Es bien curioso que Casa Leopoldo cierre sus puertas en una Barcelona que hace bandera de la cocina tradicional. Proliferan raciones de callos, albóndigas, suquets y otros platos de la memoria. Cada semana se inauguran establecimientos inspirados en tascas de las que muchos apenas tenemos recuerdos. La cocina de la abuela se instala en los fogones de los chefs. Pero Casa Leopoldo, que ha mantenido una línea de cocina tradicional desde su apertura en 1936, tiene que cerrar.
Más que curioso, es paradójico. El cierre dibuja una sociedad más interesada en la copia que en el original, poco habituada a rascar en la hemeroteca del gusto, versada en la inmediatez whatsapera de la novedad gastonómica.
En agosto de 2014 entrevisté a Rosa Gil, propietaria de esta mítica casa, en la que tanto ha comido la menestralía del Raval, cuando éste era un barrio de talleres e industria ligera, como la burguesía o lo más florido de la intelectualidad local y extranjera.
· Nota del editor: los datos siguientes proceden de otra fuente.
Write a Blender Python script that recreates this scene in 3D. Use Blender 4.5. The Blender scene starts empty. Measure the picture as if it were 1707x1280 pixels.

Rosa no escatimó críticas contra los sucesivos y desordenados planes del consistorio barcelonés para recuperar las Ramblas y aledaños; denunció la degradación del barrio en el que nació y en el que probablemente morirá –espero que dentro de muchos años–; se extrañó de la supervivencia de un hotel de lujo vecino; añoró los tiempos en que las langostas de Mallorca atravesaban en fila india la sala del Leopoldo en dirección a la cocina. Me pareció una mujer culta y con agallas. De joven, convenció a su padre de su capacidad para llevar el restaurante pegándole un bofetón.
Un gestor se encargará del nuevo Leopoldo cuando vuelva a subir su persiana. ¿Pagará los servicios de un decorador para dar más solera al local? ¿Contratará la aseoría de algún chef para adaptar la carta a paladares modernos?
Me pregunto cómo harán para mantener la energía de Rosa, cómo conseguirán que el nuevo Casa Leopoldo sea más auténtico que el auténtico; un establecimiento tan enorme que se puede escribir sobre él sin apenas mencionar a Manuel Vázquez Montalbán.